Mahkemenin yukarıda belirtilen kararına karşı süresi içinde taraf vekilleri temyiz isteminde bulunmuşlardır.

B. Temyiz Sebepleri

1. Davacı vekili; Yargıtay 9. Hukuk Dairesinin 2016/20122 Esas ve 2020/6787 Karar ... kararı ile ilk fesih sırasında ödenen kıdem ve ihbar tazminatı alacaklarının avans niteliğinde olmadığını, bu sebeple sadece ödenen miktarların mahsubu gerektiğini, bu sebeple Mahkeme kararı ile önceki bozma ilâmının açık bir şekilde hakkaniyete aykırı olduğunu ileri sürerek Mahkeme kararının bozulması istemi ile temyiz yoluna başvurmuştur.

2. Davalı vekili; davacının tüm alacaklarının kendisine ödendiğini, ihbar tazminatına hak kazanamadığını, işe iade davası sonrasında davacı tarafça yapılan işe iade başvurusunun süresinde yapılıp yapılmadığının Mahkemece araştırılması gerektiğini, müvekkili İdare lehine hükmedilen vekâlet ücretinin de hatalı olduğunu ileri sürerek Mahkeme kararının bozulması istemi ile temyiz yoluna başvurmuştur.

C. Gerekçe

1. Uyuşmazlık ve Hukuki Nitelendirme

Dosya içeriğine, bozmanın mahiyeti ve kapsamına göre taraflar arasındaki uyuşmazlık, davacının bakiye kıdem ve ihbar tazminatlarının hesaplanmasına ilişkindir.

2. İlgili Hukuk

1.6100 ... Hukuk Muhakemeleri Kanunu'nun (6100 ... Kanun) geçici 3 üncü maddesinin ikinci fıkrası atfıyla uygulanmasına devam olunan mülga 1086 ... Hukuk Usulü Muhakemeleri Kanunu'nun (1086 ... Kanun) 428 inci maddesi, 438 inci maddesinin yedi, sekiz ve dokuzuncu fıkraları ile 439 uncu maddesinin ikinci fıkrası.
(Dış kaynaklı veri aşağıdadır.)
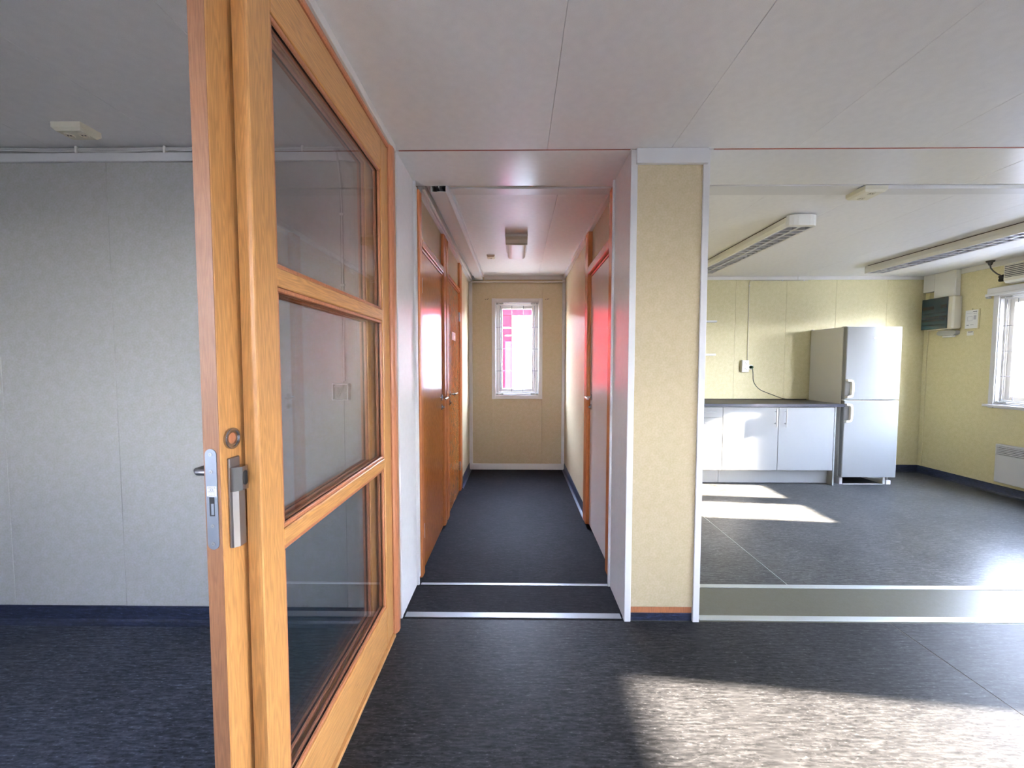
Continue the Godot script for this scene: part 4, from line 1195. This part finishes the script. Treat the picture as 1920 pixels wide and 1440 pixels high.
# ---------------------------------------------------------------- right wall
func build_right_wall_things() -> void:
	var x := XK
	var p := thing("cable_duct_box", V(x, 2.4, -4.7), "white boxed cable duct dropping from the ceiling onto the fuse box", "duct")
	put("wide_box", B(V(x - 0.055, 2.205, ZK + 0.016), V(x, HK - 0.001, -4.785), 0.003), M.plastic, p)
	put("drop_box", B(V(x - 0.060, 2.118, -4.783), V(x, HK - 0.001, -4.552), 0.004), M.plastic, p)
	p = thing("fuse_box", V(x, 1.74, -4.68), "cream fuse box with a smoked dark front on the right wall", "fuse box")
	put("cabinet", B(V(x - 0.105, 1.742, -4.815), V(x, 2.116, -4.520), 0.014), M.plastic_cream, p)
	var fr := put("smoked_door", B(V(x - 0.113, 1.752, -4.860), V(x - 0.104, 2.112, -4.575), 0.003), M.smoked, p)
	for r in [[1.985, 2.02, -4.845, -4.72], [1.985, 2.025, -4.64, -4.585], [1.875, 1.90, -4.85, -4.58], [1.845, 1.868, -4.85, -4.60]]:
		put("breaker_row", B(V(x - 0.1145, r[0], r[2]), V(x - 0.113, r[1], r[3]), 0.0), M.smoked2, fr)
	for y in [1.935, 1.80]:
		put("rail_line", B(V(x - 0.1145, y, -4.85), V(x - 0.113, y + 0.004, -4.59), 0.0), M.smoked2, fr)
	p = thing("wall_siren", V(x, 1.69, -4.63), "flat grey plastic unit mounted under the fuse box", "alarm unit")
	var mb := MB.new()
	mb.prism(V(x - 0.05, 1.735, 0), V(0, 0, 1), V(0, -1, 0), V(0.05, 0, 0), PackedVector2Array([Vector2(-4.735, 0.018), Vector2(-4.72, 0.004), Vector2(-4.56, 0.004), Vector2(-4.535, 0.018), Vector2(-4.537, 0.048), Vector2(-4.56, 0.062), Vector2(-4.71, 0.06), Vector2(-4.738, 0.045)]))
	put("housing", mb, M.grey_plastic, p)
	put("lower_lip", B(V(x - 0.045, 1.652, -4.68), V(x - 0.005, 1.674, -4.57), 0.004), M.plastic, p)
	# framed sheet and tag
	p = thing("framed_notice", V(x, 1.73, -4.42), "white printed notice in a thin frame on the wall beside the fuse box", "notice")
	put("frame", B(V(x - 0.010, 1.728, -4.492), V(x, 1.944, -4.350), 0.002), M.wall_kitchen, p)
	var im := Image.create(128, 192, false, Image.FORMAT_RGB8)
	im.fill(Color8(238, 238, 236))
	im.fill_rect(Rect2i(76, 14, 40, 7), Color8(70, 70, 74))
	im.fill_rect(Rect2i(12, 30, 60, 2), Color8(140, 140, 144))
	im.fill_rect(Rect2i(84, 34, 8, 6), Color8(110, 110, 114))
	im.fill_rect(Rect2i(98, 36, 16, 4), Color8(150, 150, 154))
	im.fill_rect(Rect2i(24, 66, 46, 2), Color8(150, 150, 154))
	im.fill_rect(Rect2i(24, 66, 2, 46), Color8(150, 150, 154))
	im.fill_rect(Rect2i(24, 110, 46, 2), Color8(150, 150, 154))
	im.fill_rect(Rect2i(70, 66, 2, 46), Color8(150, 150, 154))
	im.fill_rect(Rect2i(84, 58, 26, 44), Color8(186, 186, 190))
	im.fill_rect(Rect2i(16, 154, 24, 6), Color8(120, 120, 124))
	im.fill_rect(Rect2i(54, 152, 34, 4), Color8(140, 140, 144))
	var pm := StandardMaterial3D.new()
	pm.albedo_texture = ImageTexture.create_from_image(im)
	pm.roughness = 0.4
	mb = MB.new()
	mb.uvquad(V(x - 0.0104, 1.936, -4.482), V(x - 0.0104, 1.936, -4.360), V(x - 0.0104, 1.736, -4.360), V(x - 0.0104, 1.736, -4.482), V(-1, 0, 0))
	put("sheet", mb, pm, p)
	put("hook", B(V(x - 0.008, 1.944, -4.426), V(x, 1.950, -4.418), 0.001), M.wire_dark, p)
	p = thing("paper_tag", V(x, 1.66, -4.42), "small white paper tag stuck below the framed notice", "tag")
	put("tag", B(V(x - 0.002, 1.660, -4.466), V(x, 1.706, -4.402), 0.0), M.plastic, p)
	put("print_line", B(V(x - 0.0025, 1.695, -4.456), V(x - 0.002, 1.702, -4.410), 0.0), M.wire_dark, p)
	# hanging cable with plug
	p = thing("hanging_cable", V(4.93, HK, -4.13), "dark cable hanging from the ceiling to a plug beside the fan heater", "cable")
	mb = MB.new()
	mb.cyl(V(4.90, HK, -4.20), V(4.90, HK - 0.012, -4.20), 0.034, 0.030, 16)
	mb.cyl(V(4.90, HK - 0.012, -4.20), V(4.90, HK - 0.045, -4.20), 0.022, 0.012, 16)
	put("ceiling_rose", mb, M.wire_dark, p)
	put("cable", MB.new().tube([V(4.90, HK - 0.045, -4.20), V(4.902, HK - 0.075, -4.196), V(4.912, 2.30, -4.180), V(4.925, 2.268, -4.158), V(4.938, 2.245, -4.135)], 0.006, 8), M.wire_dark, p)
	mb = MB.new()
	mb.cyl(V(4.938, 2.245, -4.135), V(4.945, 2.218, -4.125), 0.020, 0.024, 14)
	mb.box(V(4.925, 2.185, -4.152), V(4.965, 2.218, -4.100), 0.008)
	put("plug", mb, M.dark, p)
	mb = MB.new()
	mb.cyl(V(4.945, 2.226, -4.12), V(4.945, 2.226, -4.078), 0.006, -1, 8)
	mb.cyl(V(4.945, 2.200, -4.12), V(4.945, 2.200, -4.078), 0.006, -1, 8)
	put("lead", mb, M.wire_dark, p)
	# fan heater above the window
	p = thing("fan_heater", V(x, 2.15, -3.75), "beige fan heater with a slatted grille high above the window at the right edge", "heater")
	var z0 := -4.078
	var z1 := -3.30
	var xa := x - 0.11
	put("housing", B(V(xa, 2.176, z0), V(x, 2.345, z1), 0.008), M.plastic_cream, p)
	put("grille_recess", B(V(xa - 0.001, 2.208, z0 + 0.012), V(xa + 0.004, 2.330, z1 - 0.012), 0.0), M.wire_dark, p)
	for k in 7:
		var y := 2.214 + k * 0.0178
		put("slat", B(V(xa - 0.008, y, z0 + 0.012), V(xa + 0.002, y + 0.006, z1 - 0.012), 0.001), M.plastic_cream, p)
	mb = MB.new()
	mb.prism(V(0, 0, z0 + 0.006), V(1, 0, 0), V(0, 1, 0), V(0, 0, z1 - z0 - 0.012), PackedVector2Array([Vector2(xa + 0.004, 2.176), Vector2(x, 2.176), Vector2(x, 2.155), Vector2(x - 0.03, 2.148), Vector2(xa + 0.02, 2.156)]))
	put("outlet", mb, M.plastic, p)
	# panel heater
	p = thing("panel_heater", V(x, 0.13, -3.6), "flat white wall panel heater with slotted top under the window", "heater")
	z0 = -4.100
	z1 = -3.20
	xa = x - 0.055
	put("casing", B(V(xa, 0.130, z0), V(x - 0.012, 0.418, z1), 0.004), M.white, p)
	put("side_panel", B(V(xa, 0.418, z0), V(x - 0.012, 0.520, z0 + 0.016), 0.003), M.white, p)
	put("side_panel", B(V(xa, 0.418, z1 - 0.016), V(x - 0.012, 0.520, z1), 0.003), M.white, p)
	put("top_cover", B(V(xa, 0.504, z0), V(x - 0.012, 0.524, z1), 0.004), M.white, p)
	put("dark_core", B(V(xa + 0.018, 0.418, z0 + 0.016), V(x - 0.014, 0.504, z1 - 0.016), 0.0), M.wire_dark, p)
	for k in 5:
		var y := 0.4245 + k * 0.0165
		put("slat", B(V(xa, y, z0 + 0.016), V(xa + 0.014, y + 0.0105, z1 - 0.016), 0.001), M.white, p)
	for z in [z0 + 0.2, z1 - 0.2]:
		put("wall_bracket", B(V(x - 0.012, 0.16, z), V(x, 0.45, z + 0.03), 0.0), M.grey_plastic, p)

# ---------------------------------------------------------------- outside
func corrugated(p: Node3D, called: String, axis: String, plane: float, side: float, a0: float, a1: float, y0: float, y1: float, pitch: float, depth: float, m: Material) -> void:
	var a := a0
	while a < a1 - 0.01:
		# one rib: trapezoid
		var mb := MB.new()
		var X := V(1, 0, 0) if axis == "x" else V(0, 0, 1)
		var Dp := V(0, 0, side) if axis == "x" else V(side, 0, 0)
		var o := at_wall(axis, plane, side, a, y0, 0)
		mb.prism(o, X, Dp, V(0, y1 - y0, 0), PackedVector2Array([Vector2(0, -0.01), Vector2(0, 0.0), Vector2(pitch * 0.25, 0.0), Vector2(pitch * 0.38, depth), Vector2(pitch * 0.87, depth), Vector2(pitch, 0.0), Vector2(pitch, -0.01)]))
		put(called, mb, m, p)
		a += pitch

func build_outside() -> void:
	var g := thing("ground", V(0, -0.5, 0), "unseen gravel and concrete yard outside the cabins, kept pale to bounce daylight indoors", "ground")
	g.set_meta("kind", "structure")
	put("gravel", B(V(-60, -0.9, -60), V(60, -0.5, 1.2), 0.0), M.ground, g)
	put("concrete", B(V(-60, -0.9, 1.2), V(60, -0.5, 60), 0.0), M.concrete, g)
	# red cabin beyond the corridor window
	var z := -8.0
	var p := thing("red_cabin", V(0, -0.5, z - 1.3), "red steel cabin with a white door seen through the corridor window", "cabin")
	put("body", B(V(-4.2, -0.4, z - 2.6), V(3.8, 2.55, z - 0.011), 0.02), M.red_wall, p)
	put("base_frame", B(V(-4.25, -0.5, z - 2.6), V(3.85, -0.3, z + 0.02), 0.01), M.out_grey, p)
	corrugated(p, "rib", "x", z, 1, -4.2, -0.36, -0.3, 2.55, 0.16, 0.03, M.red_wall)
	corrugated(p, "rib", "x", z, 1, 0.70, 3.7, -0.3, 2.55, 0.16, 0.03, M.red_wall)
	put("fascia", B(V(-0.36, 2.32, z), V(0.70, 2.55, z + 0.03), 0.004), M.red_wall, p)
	put("side_panel", B(V(-0.36, -0.3, z), V(-0.11, 2.32, z + 0.02), 0.004), M.red_wall, p)
	for x in [-0.27, -0.05, 0.12, 0.30]:
		put("fascia_joint", B(V(x - 0.004, 2.33, z + 0.03), V(x + 0.004, 2.54, z + 0.036), 0.002), M.red_wall, p)
	put("sky_glare_panel", B(V(-0.235, -0.2, z + 0.02), V(-0.112, 1.80, z + 0.035), 0.004), M.sky_glare_panel, p)  # glare on a red door, put into the panel colour
	put("white_stripe", B(V(-0.35, 2.055, z + 0.02), V(-0.112, 2.078, z + 0.026), 0.001), M.out_white, p)
	put("white_stripe", B(V(-0.235, 1.903, z + 0.02), V(-0.112, 1.925, z + 0.026), 0.001), M.out_white, p)
	var d := put("white_door", B(V(-0.096, -0.3, z), V(0.66, 2.27, z + 0.03), 0.004), M.out_white, p)
	put("drip_strip", B(V(-0.10, 2.27, z), V(0.70, 2.315, z + 0.06), 0.004), M.out_white, d)
	put("door_bar", MB.new().cyl(V(0.03, -0.2, z + 0.05), V(0.03, 2.22, z + 0.05), 0.018, -1, 12), M.out_white, d)
	put("bar_joint", B(V(0.008, 2.0, z + 0.04), V(0.014, 2.22, z + 0.05), 0.0), M.out_grey, d)
	for y in [1.86, 0.98]:
		put("bar_guide", B(V(0.022, y, z + 0.06), V(0.036, y + 0.16, z + 0.074), 0.003), M.out_grey, d)
	# grey cabin beyond the kitchen window
	p = thing("grey_cabin", V(10.4, -0.5, -4), "blue grey corrugated cabin outside the right window", "cabin")
	var xg := 9.2
	put("body", B(V(xg + 0.011, -0.4, -11.0), V(xg + 2.4, 2.08, 1.5), 0.02), M.out_grey, p)
	put("roof_edge", B(V(xg - 0.03, 2.0, -11.05), V(xg + 2.45, 2.16, 1.55), 0.01), M.out_grey, p)
	corrugated(p, "rib", "z", xg, -1, -10.9, -4.0, -0.4, 2.0, 0.24, 0.04, M.out_grey)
2. 4857 ... ... Kanunu'nun 17 ve 21 inci maddeleri ile 120 nci maddesindeki atıf uyarınca yürürlükte bulunan 1475 ... ... Kanunu'nun 14 üncü maddesi.

3. Değerlendirme

1. Mahkemelerin nihai kararlarının bozulması 6100 ... Kanun'un geçici 3 üncü maddesinin ikinci fıkrası atfıyla uygulanmasına devam olunan mülga 1086 ... Kanun'un 428 inci maddesi ile 439 uncu maddesinin ikinci fıkrasında yer alan sebeplerden birinin varlığı hâlinde mümkündür.

2. Temyizen incelenen Mahkeme kararının bozmaya uygun olduğu, kararda ve kararın gerekçesinde hukuk kurallarının somut olaya uygulanmasında bir isabetsizlik bulunmadığı, bozmaya uyulmakla karşı taraf yararına kazanılmış hak durumunu oluşturan yönlerin ise yeniden incelenmesine hukukça imkân bulunmadığı anlaşılmakla; temyiz dilekçelerinde ileri sürülen nedenler kararın bozulmasını gerektirecek nitelikte görülmemiştir.

VI. KARAR

Açıklanan sebeple;

Taraf vekillerinin yerinde görülmeyen tüm temyiz itirazlarının reddi ile usul ve kanuna uygun olan kararın ONANMASINA,

Aşağıda yazılı temyiz giderinin temyiz edenlere yükletilmesine,

Dosyanın Mahkemesine gönderilmesine,

26.02.2024 tarihinde oy birliğiyle karar verildi.